Thursday, December 23, 2004

 

We talked about "wake up times in the morning" tonight.

    It finally came to my attention that this discussion was necessary. She not only awoke late today (I allowed her this), but she slogged through day (about which I can do very little; if she's going to slog, she's going to slog). The problem today, though, is that her late awakening time combined with her long nap and her generally slow attitude pushed her meals and meds so far out of whack that we were just lucky that we still had "Just Desserts" around. I'd made plans for three well spaced, nutritious, delicious meals, which would also appropriately space her meds. As well, I haven't been worried about her "under the weather" days. But, I did help to create this monster in October by accident and then in November on purpose, so, I decided, it's time to modify the monster so I don't have to scurry by habit in order to make sure she is well fed, well med-ed and gets in some quality "up" time.
    I opened the subject by expressing exactly what I wrote in the paragraph above.
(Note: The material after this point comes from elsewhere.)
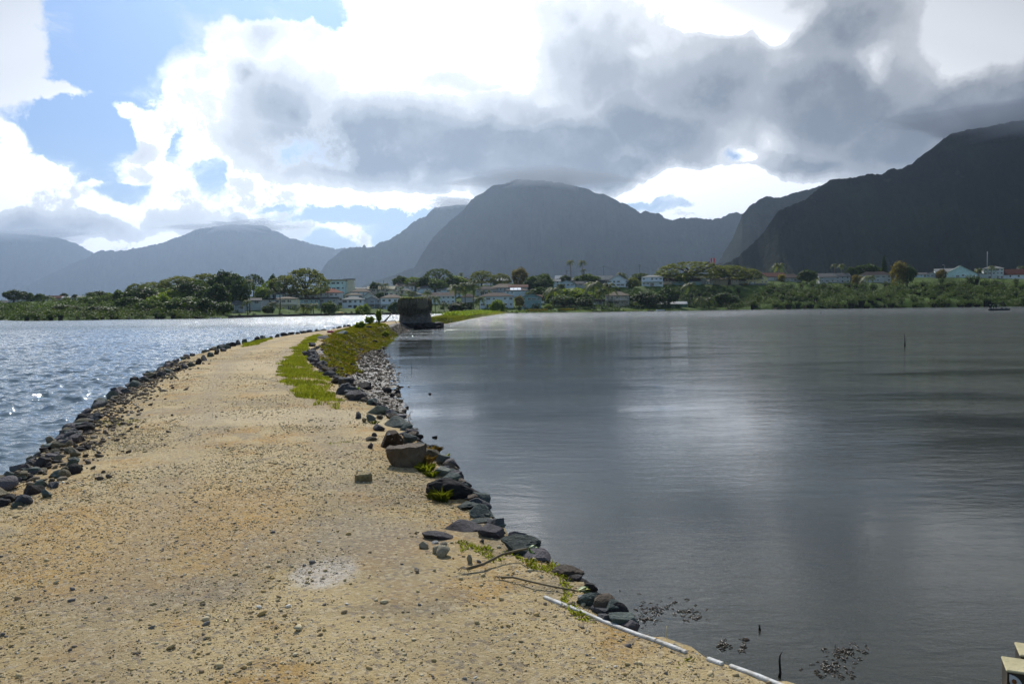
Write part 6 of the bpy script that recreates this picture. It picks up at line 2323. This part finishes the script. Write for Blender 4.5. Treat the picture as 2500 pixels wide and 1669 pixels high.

Not only can I not see any reason not to be truthful and to take responsibility for my part in her life but it seems disrespectful to me to either order her around without reason and discussion and/or have "pretend" conversations that are created out of undignified assumptions about what she can and can't understand or remember.
    After my opening I suggested that we try a 1000 wake up time for the next several days to see how it goes. Despite reminding her that she awoke at 1018 of her own accord the day before yesterday, she was shocked by and not completely happy with my suggestion. She understood the necessity of it, both from my point of view and from the perspective that it might do her some good to be up a bit more than she's lately been. I thought about reminding her of the couple of days when we did "informal" exercising and how she either delayed or forgot about napping on those days but decided, no, unnecessary information.
    She's agreed to "give it a try". We start tomorrow. I'm looking forward to this.

    I've been thinking today, as well, about the mechanics of my mother's memory in connection with her short term memory's inability to hold information. What I've noticed is that the information isn't dumped. It's as though any current information is immediately whisked out of her short term memory (perhaps doesn't stop there) but is stored in her medium and long term memory for retrieval when necessary. Two incidents today caused me to consider this. The first I can't remember (Oops...do you suppose it's catching?!?) but the second I doubt I'll ever forget. When I returned from Costco, awoke her and announced that I'd managed to gather everything we needed for the Christmas dinner we agreed upon yesterday she said, "I thought you decided you didn't want to celebrate Christmas this year."
    This came as a surprise. I didn't think she'd remembered this. "Well, yeah," I said. "But, you know, we talked about it a couple of days ago and decided a special dinner would be nice. Then, after changing my mind a couple times, we decided on the tomato sausage biscuit pie."
    "Yes, I remember," she said. My mother's sense of personal dignity is not tied to her memory so she would not have said this if she didn't remember. "But, I figured you'd abandon the tomato pie just like you abandoned the pork roast."
    Whoa! She remembered the pork roast! "Are you disappointed?"
    "Not at all. You just seemed to need to do Christmas the way you used to, this year."
    I was flattered she remembered and pleased that she was accepting of my No Holidays This Year decision. "Well, I still feel like that's what I'm doing. Even when I lived alone I'd occasionally do something special on the holiday, like go see one of the movies that started on the holiday or fix myself something special to eat, maybe something I'd never tried. So, this isn't that much different. Except I'm doing it with you. Which is very nice, by the way."
    "Good," she said. "You did say you got the cheesecake, didn't you?" Some things obviously brand one's memory.
    "Are you disappointed about not seeing relatives this year?"
    "No. Not at all. We can see them any time and the holidays are so rush-rush. We don't really get a chance to sit and talk."
    This isn't completely true but she knows it isn't and we both know what she means. On almost any holiday there's the clatter of "special, special day" in the background, drowning out any possibility of sitting back and chatting over coffee.
    I've noticed this before, that information isn't lost to her, it's just shuffled around so fast she can't keep up with it in the short term. But, given some time it all comes back and settles into its appropriate places in the puzzle.
    Later.

Comments:
originally posted by brainhell: Thu Dec 23, 08:35:00 AM 2004

I've thanked you in the past for taking care of your mother. Now I think it's time to congratulate your mother on making such an excellent choice of caregiver. That woman is a genius.